I definitely want my girls to understand and be able to use technology, but obviously, such use needs to be monitored closely. They are old enough now that at some point in the not-too-distant future they will be adults away from home, and be able to do what they want with the internet, etc., so I have been gradually, as they have earned it, relaxing my restrictions, because I want them to learn to do what is right because it is right, not because if they don't I will enforce it. Once they have left the nest, I can't really enforce it any more anyway.

Dave Barnhart

Daniel's picture

The techie in me wants to ask if you block every port on your router except port 80 (web traffic)? The only reason I ask is, if your kids really want to get out on the internet and not be logged, it is as simple as port tunneling to a public server. Just takes a few Google searches to figure out how to do it.

rogercarlson's picture

We do all of those things that were suggested. Our oldest has a cell phone. We read were txts (not everday) know what is going on. But praise the Lord, she is really good about that. She (so far) desperately wants to please the Lord. She is in public school and our biggest regular conversation is how am I going to glorify God in..... Because of that, we are very vigilent with all of those things.

Roger Carlson, Pastor
Berean Baptist Church

dcbii's picture


Daniel wrote:
The techie in me wants to ask if you block every port on your router except port 80 (web traffic)? The only reason I ask is, if your kids really want to get out on the internet and not be logged, it is as simple as port tunneling to a public server. Just takes a few Google searches to figure out how to do it.

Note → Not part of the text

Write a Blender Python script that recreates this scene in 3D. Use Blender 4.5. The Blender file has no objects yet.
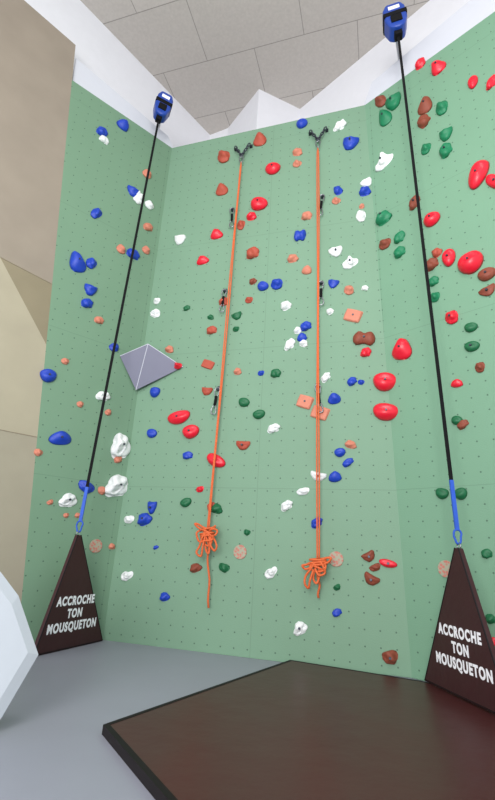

I set my router up to log (not block) every connection on every port. You are correct that there are a number of ways to do proxying, tunneling etc., but even a connection to a proxy server would be logged. If I noticed a lot of connections to such a server, I'd speak with them first, but if necessary, I could then block any connection to the server they were using. The good news is that most proxy or tunnel servers that are free and do not require an account are either very slow or limit many web functions, like e.g. javascript, which would break most of the sites they care about. Even very sophisticated tunneling using ssh or something similar would still require a connection to the outside and thus, still be logged. Since I do network programming for a living, I'm fairly skilled at being able to use logs to determine what is really happening. That's enough for my purposes. I'm not trying to build a "perfect" filter to defeat determined hackers, which I'm sure I couldn't do anyway. I'm just trying to keep my kids as honest as I can.

The object of this is not to start a war I can't win without blocking all access (since I'm not at home every time they are). It's to make sure there is accountability so issues can be dealt with and that they can learn to do the right thing. It will be soon enough that I don't have "control" over them.

Dave Barnhart

Daniel's picture

Sounds good Dave. I just always cringe when I hear parents say that they have it locked down and they know exactly where their kids go to. Yet, their kids, with a little knowledge, can so easily bypass most 'home' security systems.